Most humans are programmed to avoid painful situations. Sometimes it’s something we’ve already experienced, and others it is simply the anticipation of harm that warns us away. While this instinct helps us survive, it doesn’t allow us to grow. We only develop as individuals if we are challenged, pushed to leave our comfort zones, and are forced to adapt. In doing so, however, we risk mental, emotional, or physical hardship. And no one gets through life unscathed.

Little did my friend know that when she told me that story, I was struggling with my own fall, just of a less literal nature. I had recently been rejected by an agent that I had queried a few weeks before.
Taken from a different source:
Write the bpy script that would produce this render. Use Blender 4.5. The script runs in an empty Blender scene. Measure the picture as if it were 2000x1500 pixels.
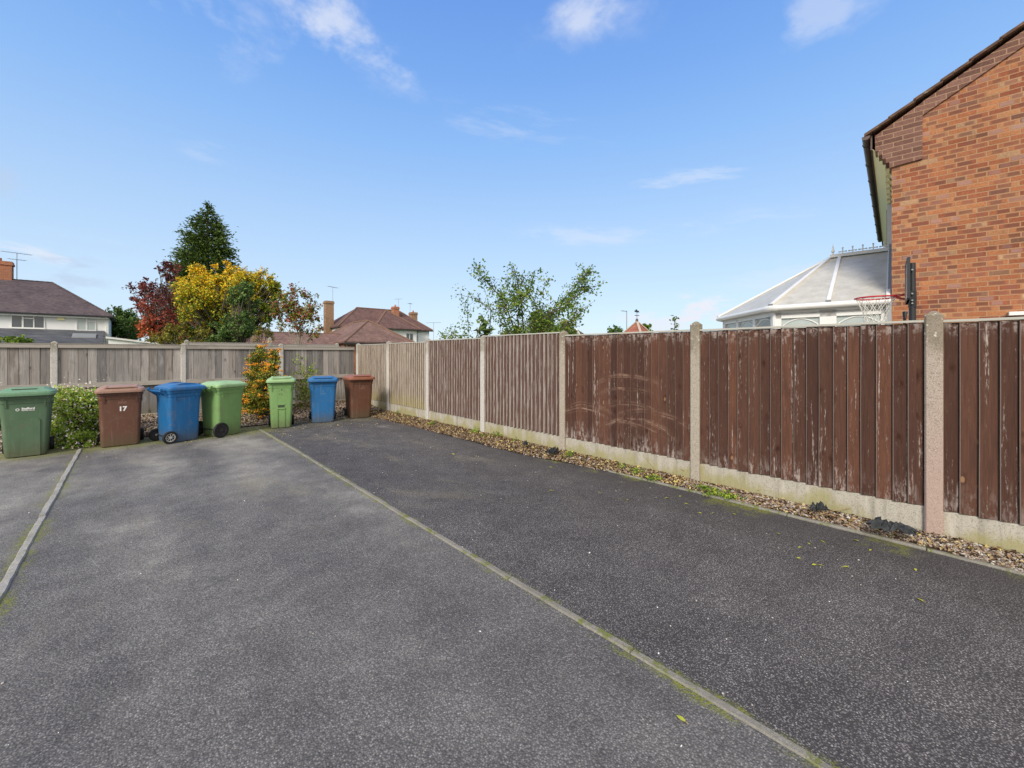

It wasn’t even a personalized rejection, but rather a form letter that was addressed to “Dear Author”. I was embarrassed, angry with myself, and ashamed of my failure. I was still lying in the dirt, hurt and wallowing. However, I needed to make a decision.

I wasn’t considering quitting writing. Storytelling was and still is my passion. I had been warned that rejection letters were inevitable and that I would need to develop a thick skin to being told “thank you, but no.” However, rejection letters have a powerful effect on us writers because they feed the part of our brain teeming with doubt. I was trying to decide what that particular rejection meant for me and my story. Did I still believe in these characters? Did I still believe that the work represented the best of my skills? Was the problem something in my query letter or my manuscript? I didn’t know and so was paralyzed by indecision.

My friend’s story reminded me that I was letting the letter have power over my actions and needed to show it, and myself, that I wasn’t afraid of it anymore.

And so, I decided to reframe my problem. Quite literally. I went to the store and spent about five dollars on a plain, black, plastic picture frame. I printed out the first page of the rejection and hung it on the wall in my office. I stepped back, looked at my framed failure, and told myself aloud that this was a step in the process. I would fail again. I would succeed. I’d hang each on my wall because I owned them, they did not own me.

In the years since, I’ve added many more black frames to my wall. However, I’ve also added a few silver frames, my wins. There aren’t many silvers in comparison to the blacks, but they would not exist at all had I not decided to move past my fear and self-pity to keep pushing myself to grow. Each time I look at that wall, I am reminded of what those failures taught me, and that I have persevered. Despite the failures, I am still writing, still submitting, and still growing. With enough hard work and determination, I will have my writing career. I just need to keep dusting myself off after each and every failure and choosing what I really want.